Bay Area reacts to government bailouts

September 21, 2008 8:00:47 PM PDT
Many people in the Bay Area are unsure what the $700 billion bailout means to them. Some financial experts say the bailout could save Wall Street from collapse. But, people on Main Street believe that it's a bailout for the rich that will cost the poor more money they don't have.

So, what do people here at home think about the bailout?

Many people in the Bay Area are unsure what the $700 billion bailout means to them. Some financial experts say the bailout could save Wall Street from collapse. But, people on Main Street believe that it's a bailout for the rich that will cost the poor more money they don't have.

"I think it's unfortunate that it's needed, but I think the effect on the economy would be much worse if we didn't," says Hayward resident Larry Mace.

"I don't think it's a good idea. These companies got themselves into this kind of position by frivolous spending," says Glen DeVries, business owner.

Some people we spoke to here in Hayward don't understand what happened on Wall Street to the banks or lending institutions that necessitates this kind of massive $700 billion bailout. Noel Winn says he needs a buyout too. He's losing one of his investment properties.

"Nobody is bailing me out of nothing. I tried to talk to the bank about it and they told me 'of course everybody has bills'. I had too many bills going out. They couldn't do anything for me."

Lending institutions and banks also have bad debts in the form of securities tied to subprime loans. It's these loans that the government says it's going to buy. They may sell them off later as bonds in an attempt to recover some of the bailout funds.

"We can't tell right now whether this is a good idea or a bad idea cause we don't know the details but it's not necessarily a bad idea," says Jonathan Berk, Professor of finance at Stanford.
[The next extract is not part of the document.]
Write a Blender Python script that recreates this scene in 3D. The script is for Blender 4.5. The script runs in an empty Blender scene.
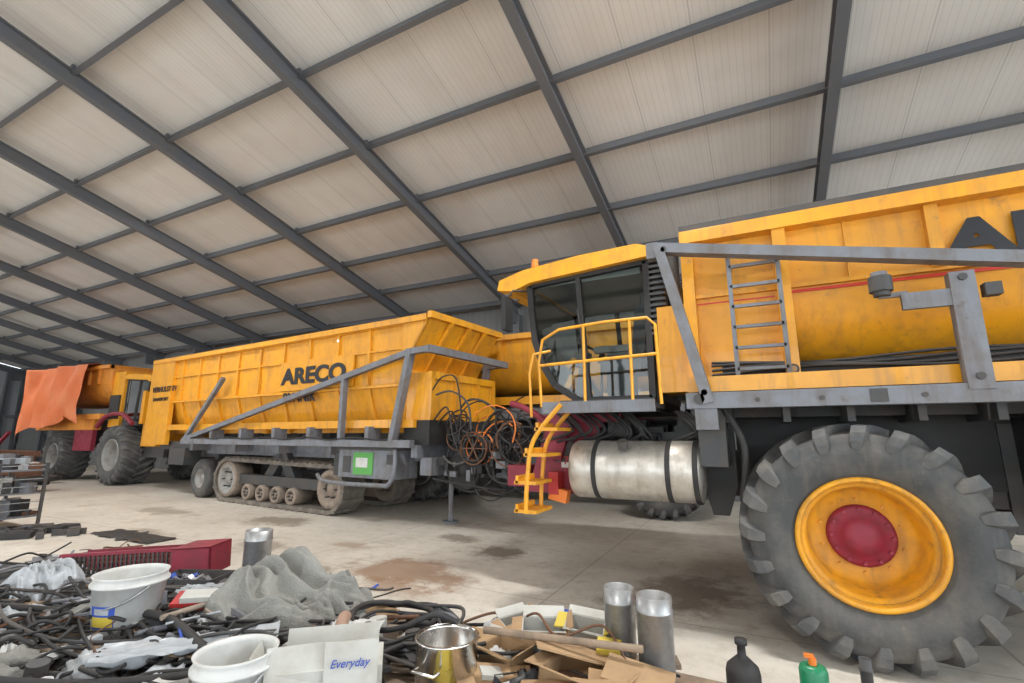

Jonathan Berk is a professor of finance at Stanford University. He says it's tough to tell if a complete bailout of these institutions is necessary.

"If we try to get the institutions to share in the buyout, than it might not be enough and we would not be able to stop what's called contagion," says Berk.

Contagion means that if one bank were to fail a run on that bank might be unavoidable, other banks could be affected by the ensuing panic.

The government's offer to buy that debt could stabilize the markets and the value of those securities. Professor Berk says the exact details of this buyout are unavailable to the general public.

"I don't see why you can report to Congress and you can't report to the American people. There's no state secret involved in this,"

Berk does say this bailout could provide some liquidity for institutions that offer home loans. That could bring some stability back to that market. Real estate agent Michael Hughey hopes that's true.

"If it goes through and the confidence of the average buyer is higher I think it will help," says Hughey.